Needless to say, I kept one eye focused on the surf at all times. From the centre, an easy one-and-a-half kilometre hike on the Giant Spruce Trail takes you to a 600-year-old giant Sitka spruce that towers over 56 metres high and 12 metres in circumference. Shell middens, a vestige from the tribes who harvested the area’s abundant shellfish, can still be seen along the Captain Cook Trail.

Don’t leave the area without going up to the Cape Perpetua Overlook, the highest point on the Oregon Coast that’s accessible by car. You can hike up 215 metres on a trail, or do as I did and ride the twisty paved road with 11 switchbacks to the top. A short walk along the Whispering Spruce Trail takes you to the west point overlook, a stone shelter built in the 1930s by stonemasons of the Civilian Conservation Corps (CCC).

The surf pounds and waves crash against the rocks some 244 metres below, just as they’ve done for eons. From this lookout on a clear day, you can see 110 kilometres in each direction, from Cape Foulweather to the north to Cape Blanco to the south. Used as a lookout for enemy ships and planes during the Second World War, it’s now a lookout for migrating whales. As you would expect, lighthouses are an integral fixture on the rugged Oregon coastline. Most were built between 1870 and 1896 to aid the commercial fishing and shipping industries. Even though they’re no longer occupied, nine of them stand as stalwart sentinels, refusing to leave their posts.

Seven are open for public viewing and a trip back in time. Their locations, on rocky outposts and headlands, make them ideal for wildlife viewing, looking out for whale migrations and storm watching. Twenty kilometres south of Cape Perpetua, the circa 1894 Heceta Head Lighthouse sits on a rocky headland 62 metres above the water. It’s purported to be one of the most beautiful lighthouses in the world, and also one of the most photographed. The best panoramic view of the lighthouse is across the bay, from a turnoff one kilometre south.

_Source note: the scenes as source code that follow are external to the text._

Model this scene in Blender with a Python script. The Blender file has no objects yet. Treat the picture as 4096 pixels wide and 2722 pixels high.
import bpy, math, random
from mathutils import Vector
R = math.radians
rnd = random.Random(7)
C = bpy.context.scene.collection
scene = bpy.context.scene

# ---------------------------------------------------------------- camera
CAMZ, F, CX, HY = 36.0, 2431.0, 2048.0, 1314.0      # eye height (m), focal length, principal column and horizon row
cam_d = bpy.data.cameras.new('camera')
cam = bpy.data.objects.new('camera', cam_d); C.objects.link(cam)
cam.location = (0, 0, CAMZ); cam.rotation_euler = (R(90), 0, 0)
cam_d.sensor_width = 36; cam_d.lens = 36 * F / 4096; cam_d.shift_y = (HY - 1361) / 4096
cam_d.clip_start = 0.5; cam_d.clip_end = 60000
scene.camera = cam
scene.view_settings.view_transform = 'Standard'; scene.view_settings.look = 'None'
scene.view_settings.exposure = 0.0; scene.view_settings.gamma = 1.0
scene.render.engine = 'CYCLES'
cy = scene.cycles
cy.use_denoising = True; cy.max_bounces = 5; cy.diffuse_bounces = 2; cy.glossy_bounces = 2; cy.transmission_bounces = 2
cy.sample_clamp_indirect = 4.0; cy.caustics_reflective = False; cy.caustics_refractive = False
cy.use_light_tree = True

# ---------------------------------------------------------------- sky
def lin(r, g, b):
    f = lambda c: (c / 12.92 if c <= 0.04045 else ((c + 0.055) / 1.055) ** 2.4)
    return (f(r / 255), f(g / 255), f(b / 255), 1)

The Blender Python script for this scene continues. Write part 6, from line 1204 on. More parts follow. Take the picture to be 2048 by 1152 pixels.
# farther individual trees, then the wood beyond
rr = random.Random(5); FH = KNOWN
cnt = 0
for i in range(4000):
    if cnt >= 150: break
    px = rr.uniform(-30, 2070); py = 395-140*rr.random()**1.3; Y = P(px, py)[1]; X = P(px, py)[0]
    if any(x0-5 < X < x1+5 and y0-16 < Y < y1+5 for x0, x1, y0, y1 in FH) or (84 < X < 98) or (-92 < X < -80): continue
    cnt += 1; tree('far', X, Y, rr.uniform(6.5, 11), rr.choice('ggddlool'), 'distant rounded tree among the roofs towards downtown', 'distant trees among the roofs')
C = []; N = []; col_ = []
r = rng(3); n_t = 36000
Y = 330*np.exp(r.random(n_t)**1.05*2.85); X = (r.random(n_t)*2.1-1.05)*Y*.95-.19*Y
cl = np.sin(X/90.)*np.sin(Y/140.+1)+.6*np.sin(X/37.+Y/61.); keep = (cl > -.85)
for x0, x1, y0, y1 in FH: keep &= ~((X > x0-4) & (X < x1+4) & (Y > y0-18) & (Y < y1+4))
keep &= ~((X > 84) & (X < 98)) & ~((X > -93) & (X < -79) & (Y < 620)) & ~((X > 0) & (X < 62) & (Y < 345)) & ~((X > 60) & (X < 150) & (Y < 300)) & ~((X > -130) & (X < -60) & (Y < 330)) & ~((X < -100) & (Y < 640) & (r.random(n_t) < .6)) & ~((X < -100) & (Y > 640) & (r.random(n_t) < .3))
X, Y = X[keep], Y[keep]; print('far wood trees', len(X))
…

Once past Florence, you enter the Oregon Dunes National Recreation area with 60 kilometres of shifting sand, some dunes reaching as high as 150 metres. To appreciate them, you’ll need to leave the highway at one of the entrances to the recreation area. From the road, the dunes block the ocean view. As you might expect, they attract huge volumes of off-highway vehicles, catered to by the local campgrounds. I’d intended to stop for the night here, but the Monster Energy display in the gravel campground and dozens of ATVs buzzing around told me there’d be no peace and quiet here.

The description of a KOA 100 kilometres south, in Bandon, sounded exactly like what I was looking for, and although it had already been a long day, I headed for it. On arrival, I knew I’d found an enchanted forest with secluded campsites tucked in amongst the towering trees. As if that wasn’t enough, the owner is also a rider and was most accommodating. My only regret was that I’d committed to being in Lake Tahoe and could only stay one night. It was the spot I had dreamt of when thinking about working from the road. I plan to return, next time for longer.

The next day I was due to head inland, away from the coast. This had not been my maiden trip along the coast, yet it was somehow much more scenic than I remembered. It makes me wonder how it will be when I return. I know from previous experience that if southern Oregon is as far south as you plan to go before heading inland, do yourself a favour and take Highway 199 – the California-Oregon Redwood Highway. You can reach it from the Pacific Coast Highway, 23 kilometres into California. You’ll be treated to 60 kilometres of curves through the sanctity of a giant redwood forest.